Data for the task:

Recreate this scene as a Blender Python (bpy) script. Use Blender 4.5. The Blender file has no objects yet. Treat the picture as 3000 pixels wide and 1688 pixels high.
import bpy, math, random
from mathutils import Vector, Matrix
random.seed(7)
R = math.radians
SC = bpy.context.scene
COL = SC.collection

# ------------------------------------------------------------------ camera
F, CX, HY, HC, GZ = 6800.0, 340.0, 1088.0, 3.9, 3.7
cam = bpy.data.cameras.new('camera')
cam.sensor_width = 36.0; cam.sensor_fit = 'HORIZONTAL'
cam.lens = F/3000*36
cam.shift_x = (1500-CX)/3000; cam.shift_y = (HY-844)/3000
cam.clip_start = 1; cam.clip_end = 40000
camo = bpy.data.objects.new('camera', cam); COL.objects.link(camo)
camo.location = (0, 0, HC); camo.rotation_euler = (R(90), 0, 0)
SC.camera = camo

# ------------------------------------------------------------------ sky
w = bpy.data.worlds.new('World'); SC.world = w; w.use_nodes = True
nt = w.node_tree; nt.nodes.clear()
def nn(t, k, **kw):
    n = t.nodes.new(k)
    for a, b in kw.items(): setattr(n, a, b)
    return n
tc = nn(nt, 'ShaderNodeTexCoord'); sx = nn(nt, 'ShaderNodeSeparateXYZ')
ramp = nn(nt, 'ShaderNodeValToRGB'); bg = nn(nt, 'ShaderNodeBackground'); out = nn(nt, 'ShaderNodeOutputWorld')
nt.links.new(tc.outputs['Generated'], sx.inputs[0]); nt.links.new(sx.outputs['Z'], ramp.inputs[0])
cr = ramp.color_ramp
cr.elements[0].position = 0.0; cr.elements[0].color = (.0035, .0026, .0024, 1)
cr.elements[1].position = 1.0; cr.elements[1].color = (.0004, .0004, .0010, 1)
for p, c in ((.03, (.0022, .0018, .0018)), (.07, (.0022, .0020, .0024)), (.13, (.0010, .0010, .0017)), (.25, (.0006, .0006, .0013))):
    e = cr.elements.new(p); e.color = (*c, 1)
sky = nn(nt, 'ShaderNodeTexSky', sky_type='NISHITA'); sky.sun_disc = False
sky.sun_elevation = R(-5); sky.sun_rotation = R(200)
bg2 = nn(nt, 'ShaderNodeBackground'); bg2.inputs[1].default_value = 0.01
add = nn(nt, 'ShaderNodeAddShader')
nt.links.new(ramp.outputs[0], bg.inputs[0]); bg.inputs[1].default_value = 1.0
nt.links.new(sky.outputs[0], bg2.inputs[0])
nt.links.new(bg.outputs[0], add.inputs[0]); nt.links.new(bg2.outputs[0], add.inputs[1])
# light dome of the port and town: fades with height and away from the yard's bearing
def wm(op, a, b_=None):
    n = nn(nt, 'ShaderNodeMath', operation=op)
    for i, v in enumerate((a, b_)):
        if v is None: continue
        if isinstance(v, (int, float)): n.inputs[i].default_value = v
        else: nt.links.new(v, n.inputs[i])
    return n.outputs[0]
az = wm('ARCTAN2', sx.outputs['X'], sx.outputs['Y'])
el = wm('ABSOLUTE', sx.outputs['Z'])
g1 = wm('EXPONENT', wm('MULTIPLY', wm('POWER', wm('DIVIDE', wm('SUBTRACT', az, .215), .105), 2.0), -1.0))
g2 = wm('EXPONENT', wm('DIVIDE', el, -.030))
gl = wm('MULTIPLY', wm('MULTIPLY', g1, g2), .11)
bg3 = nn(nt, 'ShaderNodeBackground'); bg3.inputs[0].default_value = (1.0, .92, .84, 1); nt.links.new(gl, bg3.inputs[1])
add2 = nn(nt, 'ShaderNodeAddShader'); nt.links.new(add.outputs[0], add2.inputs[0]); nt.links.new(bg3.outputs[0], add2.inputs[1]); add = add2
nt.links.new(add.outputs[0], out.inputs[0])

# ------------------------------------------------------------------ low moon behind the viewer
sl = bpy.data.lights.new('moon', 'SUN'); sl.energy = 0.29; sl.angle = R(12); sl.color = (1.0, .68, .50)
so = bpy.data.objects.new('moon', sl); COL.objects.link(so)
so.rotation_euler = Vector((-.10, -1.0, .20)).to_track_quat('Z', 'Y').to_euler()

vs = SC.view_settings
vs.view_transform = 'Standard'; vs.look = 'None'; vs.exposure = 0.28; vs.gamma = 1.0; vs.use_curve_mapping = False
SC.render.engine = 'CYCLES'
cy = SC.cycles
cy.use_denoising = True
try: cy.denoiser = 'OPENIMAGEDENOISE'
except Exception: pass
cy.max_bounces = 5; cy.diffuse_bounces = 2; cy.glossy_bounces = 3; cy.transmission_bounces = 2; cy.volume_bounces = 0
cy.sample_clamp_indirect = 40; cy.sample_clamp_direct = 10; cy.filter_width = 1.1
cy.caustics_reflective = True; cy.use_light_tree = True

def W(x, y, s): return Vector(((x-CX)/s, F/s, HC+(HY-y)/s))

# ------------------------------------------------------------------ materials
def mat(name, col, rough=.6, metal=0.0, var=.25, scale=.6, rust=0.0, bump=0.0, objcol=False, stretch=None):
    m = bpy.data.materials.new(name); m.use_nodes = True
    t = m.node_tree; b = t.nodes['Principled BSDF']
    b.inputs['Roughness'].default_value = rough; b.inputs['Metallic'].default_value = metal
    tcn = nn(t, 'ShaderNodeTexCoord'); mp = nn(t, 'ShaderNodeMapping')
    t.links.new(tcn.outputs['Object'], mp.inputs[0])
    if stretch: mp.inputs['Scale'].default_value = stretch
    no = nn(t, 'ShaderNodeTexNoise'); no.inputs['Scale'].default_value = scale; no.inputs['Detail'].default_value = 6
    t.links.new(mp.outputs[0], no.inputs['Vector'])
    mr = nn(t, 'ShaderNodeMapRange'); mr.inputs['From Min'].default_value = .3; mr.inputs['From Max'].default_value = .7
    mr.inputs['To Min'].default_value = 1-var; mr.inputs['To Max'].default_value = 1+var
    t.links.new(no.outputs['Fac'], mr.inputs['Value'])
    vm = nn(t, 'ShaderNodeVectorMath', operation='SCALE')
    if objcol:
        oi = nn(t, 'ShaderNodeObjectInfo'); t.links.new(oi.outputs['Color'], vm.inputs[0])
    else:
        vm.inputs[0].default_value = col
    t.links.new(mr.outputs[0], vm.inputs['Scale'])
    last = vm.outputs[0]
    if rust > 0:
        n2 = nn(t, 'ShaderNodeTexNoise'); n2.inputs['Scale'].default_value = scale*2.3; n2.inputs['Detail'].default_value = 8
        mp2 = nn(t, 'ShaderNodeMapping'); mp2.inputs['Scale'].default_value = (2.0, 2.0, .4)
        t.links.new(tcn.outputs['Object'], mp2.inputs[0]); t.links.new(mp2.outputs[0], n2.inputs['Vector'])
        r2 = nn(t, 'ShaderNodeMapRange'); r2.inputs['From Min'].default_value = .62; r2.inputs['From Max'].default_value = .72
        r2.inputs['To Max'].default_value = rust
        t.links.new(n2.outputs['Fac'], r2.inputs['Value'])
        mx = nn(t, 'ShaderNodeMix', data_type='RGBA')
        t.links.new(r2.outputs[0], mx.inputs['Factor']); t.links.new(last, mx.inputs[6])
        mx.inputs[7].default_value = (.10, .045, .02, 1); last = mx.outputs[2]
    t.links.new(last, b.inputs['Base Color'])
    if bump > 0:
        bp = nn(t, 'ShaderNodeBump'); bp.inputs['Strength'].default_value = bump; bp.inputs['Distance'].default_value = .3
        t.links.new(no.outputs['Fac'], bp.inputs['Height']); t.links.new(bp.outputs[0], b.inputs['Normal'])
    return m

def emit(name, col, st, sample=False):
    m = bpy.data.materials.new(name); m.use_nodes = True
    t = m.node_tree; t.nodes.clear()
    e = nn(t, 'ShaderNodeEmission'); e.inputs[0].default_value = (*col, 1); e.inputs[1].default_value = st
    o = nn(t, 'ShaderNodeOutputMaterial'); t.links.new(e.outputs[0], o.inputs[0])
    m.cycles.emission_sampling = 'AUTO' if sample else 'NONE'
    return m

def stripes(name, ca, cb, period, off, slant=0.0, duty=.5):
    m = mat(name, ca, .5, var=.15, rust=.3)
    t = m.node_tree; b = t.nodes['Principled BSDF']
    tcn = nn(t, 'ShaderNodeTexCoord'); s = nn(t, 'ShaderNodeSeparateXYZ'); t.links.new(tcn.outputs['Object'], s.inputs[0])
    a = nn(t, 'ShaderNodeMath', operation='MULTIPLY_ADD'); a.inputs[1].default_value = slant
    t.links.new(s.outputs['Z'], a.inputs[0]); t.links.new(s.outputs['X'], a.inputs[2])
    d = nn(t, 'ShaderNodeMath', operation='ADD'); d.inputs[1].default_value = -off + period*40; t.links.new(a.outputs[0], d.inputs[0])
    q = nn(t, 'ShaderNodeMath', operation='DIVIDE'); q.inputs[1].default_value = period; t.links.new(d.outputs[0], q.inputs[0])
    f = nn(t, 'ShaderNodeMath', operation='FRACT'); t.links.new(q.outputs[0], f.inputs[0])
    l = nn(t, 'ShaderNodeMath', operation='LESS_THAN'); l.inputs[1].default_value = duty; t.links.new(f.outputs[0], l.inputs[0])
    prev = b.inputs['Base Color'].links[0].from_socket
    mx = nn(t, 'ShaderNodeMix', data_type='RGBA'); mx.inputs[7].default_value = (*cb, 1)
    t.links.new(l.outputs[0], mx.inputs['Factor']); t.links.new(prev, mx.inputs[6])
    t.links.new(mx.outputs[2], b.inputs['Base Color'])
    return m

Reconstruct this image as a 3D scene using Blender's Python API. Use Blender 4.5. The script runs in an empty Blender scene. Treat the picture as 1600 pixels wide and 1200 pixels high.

Work to complete: Return only the exact lines from the opening of the records through the line that contains "COL = SC.collection", both included.

Answer:
Recreate this scene as a Blender Python (bpy) script. Use Blender 4.5. The Blender file has no objects yet. Treat the picture as 3000 pixels wide and 1688 pixels high.
import bpy, math, random
from mathutils import Vector, Matrix
random.seed(7)
R = math.radians
SC = bpy.context.scene
COL = SC.collection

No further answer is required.